Although there are historical examples of the game acting as a force for subversion, the Premier League has always been a mirror of capitalism’s aggressive tendencies, sped up and amplified, which is why many on the left have always looked down on it, and sport in general, as another opium of the people. That, and the essential irrationality of fandom make it a sympathetic foil for cynical owners and market forces, a shared and collective experience that would rather vent its rage at supporters of other clubs than authority, or as the cliché has it, nationalism’s baby brother.

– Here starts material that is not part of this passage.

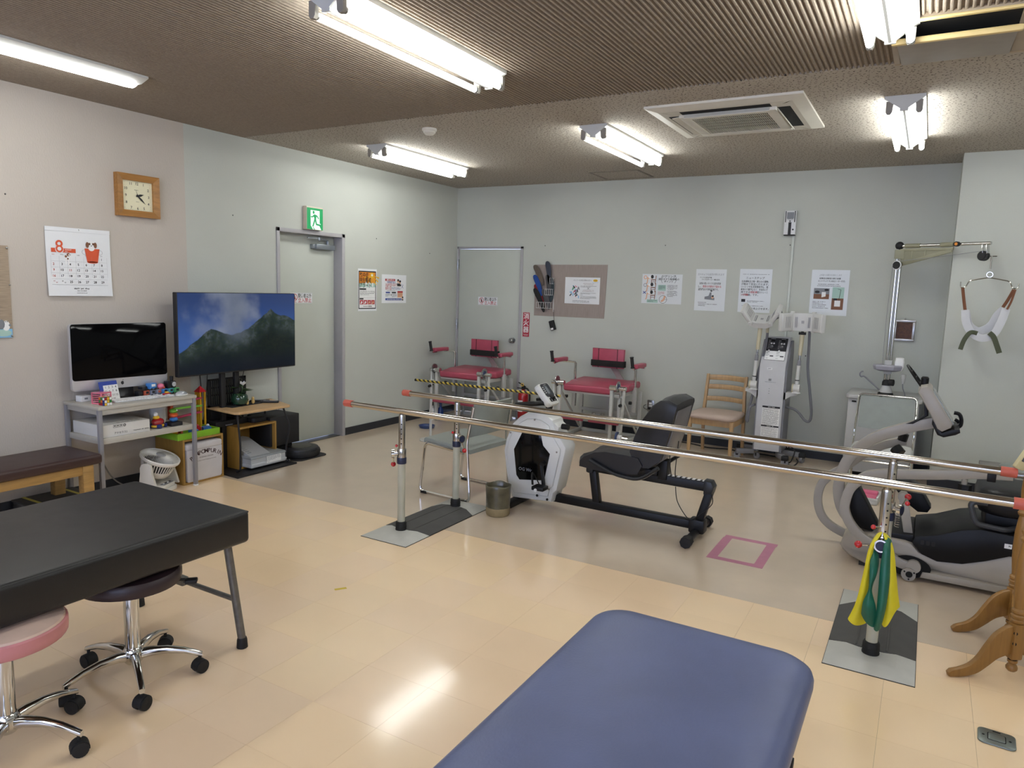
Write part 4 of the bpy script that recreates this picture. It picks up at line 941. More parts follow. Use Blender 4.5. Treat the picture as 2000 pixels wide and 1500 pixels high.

Yet despite being aware of, and seeing the teeth of this kind of critique, it made little difference to me. For the kind of supporter I was, and to an extent still am, football cannot be enjoyed properly unless I believe it is important, or at least, not fully believe in my attempts to pretend it isn’t. All context that is not internal to the game itself has to be suppressed, and my immersion total. Like a gambler who can’t appreciate a contest unless they’ve hedged a bet, the partisan fan has to have a horse in the race to care about it in the first place, making it impossible to "appreciate" football as a neutral connoisseur. Even if it is not the meaning-conquering activity I once confused it for, I’ve learnt that it is fandom or nothing for me, the sewer of contradictions doing nothing to blunt my desire for silverware.

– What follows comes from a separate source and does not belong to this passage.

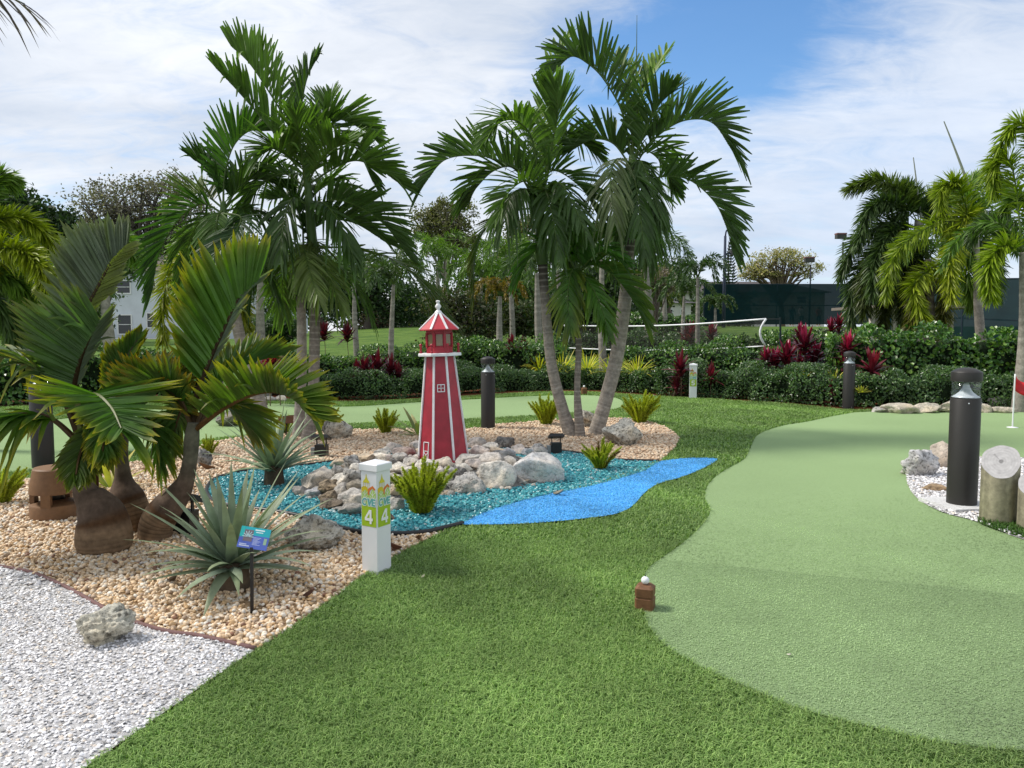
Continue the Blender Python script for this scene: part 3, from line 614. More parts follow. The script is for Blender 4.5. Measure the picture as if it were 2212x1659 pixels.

Which is why it would not be a foregone conclusion for the hardcore supporter of any team that they would take up golf, defect to rugby, or support someone else, if Hitler bought their football club. They would probably still think it was their club, not his, and even if they did not, they might yet accept the Faustian pact, with reservations, knowing that there could be no cause for complaint if the loans were recalled and, to the scorn of their rivals’ jeers, it all ended in ruins, with ravens in the deserted stands. Because like so many of the pleasures first encountered in youth, that are great fun while they last, the price you pay for them grows ever more expensive with age.